Gatsby is the American Dream’s dark shadow, the proof that reinvention is not always enough, that the past is never really past, and that the world does not bend simply because one man wishes it would. The glitz and glamour push people to their green lights. Gatsby is the business tycoon who loses everything in a spectacular crash, he is the celebrity whose carefully fabricated life falls apart in a glorious public scandal, and he is the local social climber who longs for acceptance and acknowledgment, but then realizes too late that the world they wanted never wanted them. 

In boiling the American Dream down to one word, it would be “more”. More at any cost. 

This notion has been gleefully sold for centuries. The idea filled the heads of explorers and settlers who saw the virgin nation as a place to stake their claim. As it became central to the American character, the idea filled the heads of youngsters like James Gatz, who viewed reinvention and lust for luxury and glamour as the primary way to overcome their meager circumstances.

Today, more drives the economy and fuels Americans’ collective fascination with celebrity spectacle. This idea is at the heart of endless doom-scrolling on social media, as if what one sees there is reality. The dopamine hits are real, deliberately programmed to keep us coming back for more.
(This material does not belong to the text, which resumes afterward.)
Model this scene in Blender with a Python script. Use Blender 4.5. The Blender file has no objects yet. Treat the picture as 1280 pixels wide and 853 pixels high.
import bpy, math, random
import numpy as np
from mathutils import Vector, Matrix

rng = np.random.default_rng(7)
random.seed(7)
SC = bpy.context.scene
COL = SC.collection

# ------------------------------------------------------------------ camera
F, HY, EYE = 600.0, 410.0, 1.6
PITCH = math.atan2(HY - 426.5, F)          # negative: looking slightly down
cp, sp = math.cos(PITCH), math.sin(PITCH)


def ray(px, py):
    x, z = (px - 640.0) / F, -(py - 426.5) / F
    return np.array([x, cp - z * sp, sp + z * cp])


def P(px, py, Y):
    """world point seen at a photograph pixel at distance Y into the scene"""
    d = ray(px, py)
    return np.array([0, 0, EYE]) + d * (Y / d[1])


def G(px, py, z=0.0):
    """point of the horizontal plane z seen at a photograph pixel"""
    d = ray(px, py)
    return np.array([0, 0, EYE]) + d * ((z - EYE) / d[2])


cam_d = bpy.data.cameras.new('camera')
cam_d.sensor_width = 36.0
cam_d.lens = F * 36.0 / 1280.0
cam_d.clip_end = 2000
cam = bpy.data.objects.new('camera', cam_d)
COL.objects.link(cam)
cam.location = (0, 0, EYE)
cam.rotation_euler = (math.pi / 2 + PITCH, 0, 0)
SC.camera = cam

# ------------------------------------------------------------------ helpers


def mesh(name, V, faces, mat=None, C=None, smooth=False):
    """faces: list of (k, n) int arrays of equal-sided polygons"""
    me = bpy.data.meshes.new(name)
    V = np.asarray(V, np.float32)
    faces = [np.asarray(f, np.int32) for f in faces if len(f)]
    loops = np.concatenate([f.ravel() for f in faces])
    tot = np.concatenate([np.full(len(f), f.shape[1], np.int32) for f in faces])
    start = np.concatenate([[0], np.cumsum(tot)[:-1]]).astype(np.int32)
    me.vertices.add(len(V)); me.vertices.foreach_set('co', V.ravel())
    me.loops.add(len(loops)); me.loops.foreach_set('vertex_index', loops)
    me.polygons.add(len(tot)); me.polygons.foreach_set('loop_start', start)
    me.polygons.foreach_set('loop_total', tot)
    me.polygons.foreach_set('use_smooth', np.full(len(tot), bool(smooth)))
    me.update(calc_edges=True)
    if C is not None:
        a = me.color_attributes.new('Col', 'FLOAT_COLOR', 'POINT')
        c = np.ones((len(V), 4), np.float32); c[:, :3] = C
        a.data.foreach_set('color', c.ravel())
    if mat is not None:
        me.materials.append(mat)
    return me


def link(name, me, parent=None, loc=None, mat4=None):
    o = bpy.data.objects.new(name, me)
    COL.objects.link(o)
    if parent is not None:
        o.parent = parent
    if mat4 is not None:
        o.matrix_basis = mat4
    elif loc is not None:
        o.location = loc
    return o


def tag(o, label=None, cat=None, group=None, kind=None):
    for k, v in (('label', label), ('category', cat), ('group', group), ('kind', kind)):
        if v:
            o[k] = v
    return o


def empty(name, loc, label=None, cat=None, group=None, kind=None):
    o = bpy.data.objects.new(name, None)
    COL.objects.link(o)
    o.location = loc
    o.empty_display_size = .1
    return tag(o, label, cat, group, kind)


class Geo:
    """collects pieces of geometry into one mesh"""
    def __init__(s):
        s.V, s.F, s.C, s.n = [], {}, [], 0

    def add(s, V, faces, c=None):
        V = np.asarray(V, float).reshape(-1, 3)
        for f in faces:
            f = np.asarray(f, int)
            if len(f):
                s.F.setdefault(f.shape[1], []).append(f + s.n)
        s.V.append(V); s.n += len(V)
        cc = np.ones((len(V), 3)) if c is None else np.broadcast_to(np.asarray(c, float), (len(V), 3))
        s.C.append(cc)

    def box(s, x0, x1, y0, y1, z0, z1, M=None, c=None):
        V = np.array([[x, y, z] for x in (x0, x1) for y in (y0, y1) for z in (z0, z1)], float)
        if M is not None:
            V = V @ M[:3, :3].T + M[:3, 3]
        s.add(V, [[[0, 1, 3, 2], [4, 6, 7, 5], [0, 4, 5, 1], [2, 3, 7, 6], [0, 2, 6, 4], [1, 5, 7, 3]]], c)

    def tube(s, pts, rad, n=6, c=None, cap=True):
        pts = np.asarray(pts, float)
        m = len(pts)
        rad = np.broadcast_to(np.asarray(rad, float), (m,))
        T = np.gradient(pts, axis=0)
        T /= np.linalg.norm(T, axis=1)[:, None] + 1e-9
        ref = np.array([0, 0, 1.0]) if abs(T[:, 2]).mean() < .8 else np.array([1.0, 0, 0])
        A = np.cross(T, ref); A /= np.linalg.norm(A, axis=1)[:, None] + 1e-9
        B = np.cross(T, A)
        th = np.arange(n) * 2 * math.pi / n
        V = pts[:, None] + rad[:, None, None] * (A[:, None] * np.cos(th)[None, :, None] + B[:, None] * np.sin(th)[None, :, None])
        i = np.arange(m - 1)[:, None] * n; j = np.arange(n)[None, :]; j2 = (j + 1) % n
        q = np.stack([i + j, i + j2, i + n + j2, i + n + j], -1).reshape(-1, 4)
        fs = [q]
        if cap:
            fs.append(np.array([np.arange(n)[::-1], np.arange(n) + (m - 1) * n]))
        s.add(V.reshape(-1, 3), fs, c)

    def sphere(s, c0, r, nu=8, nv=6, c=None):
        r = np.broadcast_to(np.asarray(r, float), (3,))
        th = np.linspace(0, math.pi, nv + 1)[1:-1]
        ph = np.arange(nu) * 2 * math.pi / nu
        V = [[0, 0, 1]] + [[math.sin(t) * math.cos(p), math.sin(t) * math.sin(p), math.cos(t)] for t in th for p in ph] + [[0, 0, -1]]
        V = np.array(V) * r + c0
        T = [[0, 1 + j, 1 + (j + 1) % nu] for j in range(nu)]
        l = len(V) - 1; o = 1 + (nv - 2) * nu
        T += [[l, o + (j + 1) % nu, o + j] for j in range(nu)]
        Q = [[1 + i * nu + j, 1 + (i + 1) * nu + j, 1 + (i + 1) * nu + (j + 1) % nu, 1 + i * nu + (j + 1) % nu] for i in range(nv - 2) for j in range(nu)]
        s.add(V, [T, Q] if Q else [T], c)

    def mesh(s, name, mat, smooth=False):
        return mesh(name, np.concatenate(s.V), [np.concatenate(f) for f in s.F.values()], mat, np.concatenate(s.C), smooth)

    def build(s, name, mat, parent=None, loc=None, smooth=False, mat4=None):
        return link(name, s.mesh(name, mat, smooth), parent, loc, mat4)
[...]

The feelings, though, are an illusion. The entire system is set up to drive emulation and desire in a tech-based, yet vulgar attempt to extract dollars from one’s pockets. Andy Warhol’s famous dictum about someday everyone being famous for 15 minutes has been reduced to nanoseconds. Yet, the teeming masses hoping for their drop of fame are relentless in their pursuit, consequences be damned.

The Great Gatsby is supposed to be a warning, not a lifestyle or heroic tale meant to be emulated. Fitzgerald is trying to tell us, “Your desire to own it all won’t make your dreams come true or guarantee your happiness.” 

Ultimately, there are no heroes. There aren’t even reliable narrators. America’s structure, like any caste-like system, continues to grind toward some epic end that few are willing to contemplate, some crashing supernova that takes us all down in a blaze of glory. 

In our most optimistic moments, our understanding of Gatsby leaves off the gruesome murder, focusing instead on the high-hatted lover and his golden quest for the girl of his dreams. We see this in the nostalgic vision of the Roaring Twenties, with its vibrant nightlife and speakeasies filled with revelry and fun. Our pessimistic moments, though, reveal the darker side—the countless deaths from poisonous alcohol fillers, the delusion of maimed soldiers returning from the gas-plagued frontlines of the so-called “Great War”, and the rise of murderous thugs like Arnold Rothstein, George Remus, and Al Capone. 

Jay Gatsby’s tale is meant to prompt readers to pause and consider: “Is it worth it?” In a nation programmed for spectacle, consumption, and spree, the answer across the decades is, “Hell, yes!” Consequences…as always…be damned.